■ **What to produce**
Reproduce the data exactly.

....................

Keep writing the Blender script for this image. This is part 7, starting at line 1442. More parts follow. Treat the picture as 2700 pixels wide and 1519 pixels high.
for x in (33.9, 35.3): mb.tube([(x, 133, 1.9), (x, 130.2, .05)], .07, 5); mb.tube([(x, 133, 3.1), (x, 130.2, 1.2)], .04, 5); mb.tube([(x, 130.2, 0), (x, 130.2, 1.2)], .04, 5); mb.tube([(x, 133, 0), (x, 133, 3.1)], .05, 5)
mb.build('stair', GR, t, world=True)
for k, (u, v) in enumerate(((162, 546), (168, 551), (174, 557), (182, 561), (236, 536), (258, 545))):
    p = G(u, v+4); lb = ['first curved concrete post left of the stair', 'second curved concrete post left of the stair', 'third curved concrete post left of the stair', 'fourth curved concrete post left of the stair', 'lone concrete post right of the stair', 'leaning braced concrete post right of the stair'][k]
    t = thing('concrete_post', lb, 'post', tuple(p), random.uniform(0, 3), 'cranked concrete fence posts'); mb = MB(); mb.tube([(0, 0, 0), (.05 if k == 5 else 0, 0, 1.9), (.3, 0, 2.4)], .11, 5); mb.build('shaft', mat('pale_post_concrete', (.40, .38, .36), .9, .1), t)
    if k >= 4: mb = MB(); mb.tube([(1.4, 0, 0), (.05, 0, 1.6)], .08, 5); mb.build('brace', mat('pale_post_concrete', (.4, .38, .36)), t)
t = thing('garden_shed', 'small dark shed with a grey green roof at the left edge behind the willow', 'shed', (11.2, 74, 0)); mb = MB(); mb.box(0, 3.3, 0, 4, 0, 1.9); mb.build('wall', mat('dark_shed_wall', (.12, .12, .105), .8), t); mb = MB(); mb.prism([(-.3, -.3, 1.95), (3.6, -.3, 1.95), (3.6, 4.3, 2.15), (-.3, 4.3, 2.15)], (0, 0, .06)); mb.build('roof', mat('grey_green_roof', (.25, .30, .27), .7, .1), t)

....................

■ **Output of the exercise**
Keep writing the Blender script for this image. This is part 7, starting at line 1442. More parts follow. Treat the picture as 2700 pixels wide and 1519 pixels high.
for x in (33.9, 35.3): mb.tube([(x, 133, 1.9), (x, 130.2, .05)], .07, 5); mb.tube([(x, 133, 3.1), (x, 130.2, 1.2)], .04, 5); mb.tube([(x, 130.2, 0), (x, 130.2, 1.2)], .04, 5); mb.tube([(x, 133, 0), (x, 133, 3.1)], .05, 5)
mb.build('stair', GR, t, world=True)
for k, (u, v) in enumerate(((162, 546), (168, 551), (174, 557), (182, 561), (236, 536), (258, 545))):
    p = G(u, v+4); lb = ['first curved concrete post left of the stair', 'second curved concrete post left of the stair', 'third curved concrete post left of the stair', 'fourth curved concrete post left of the stair', 'lone concrete post right of the stair', 'leaning braced concrete post right of the stair'][k]
    t = thing('concrete_post', lb, 'post', tuple(p), random.uniform(0, 3), 'cranked concrete fence posts'); mb = MB(); mb.tube([(0, 0, 0), (.05 if k == 5 else 0, 0, 1.9), (.3, 0, 2.4)], .11, 5); mb.build('shaft', mat('pale_post_concrete', (.40, .38, .36), .9, .1), t)
    if k >= 4: mb = MB(); mb.tube([(1.4, 0, 0), (.05, 0, 1.6)], .08, 5); mb.build('brace', mat('pale_post_concrete', (.4, .38, .36)), t)
t = thing('garden_shed', 'small dark shed with a grey green roof at the left edge behind the willow', 'shed', (11.2, 74, 0)); mb = MB(); mb.box(0, 3.3, 0, 4, 0, 1.9); mb.build('wall', mat('dark_shed_wall', (.12, .12, .105), .8), t); mb = MB(); mb.prism([(-.3, -.3, 1.95), (3.6, -.3, 1.95), (3.6, 4.3, 2.15), (-.3, 4.3, 2.15)], (0, 0, .06)); mb.build('roof', mat('grey_green_roof', (.25, .30, .27), .7, .1), t)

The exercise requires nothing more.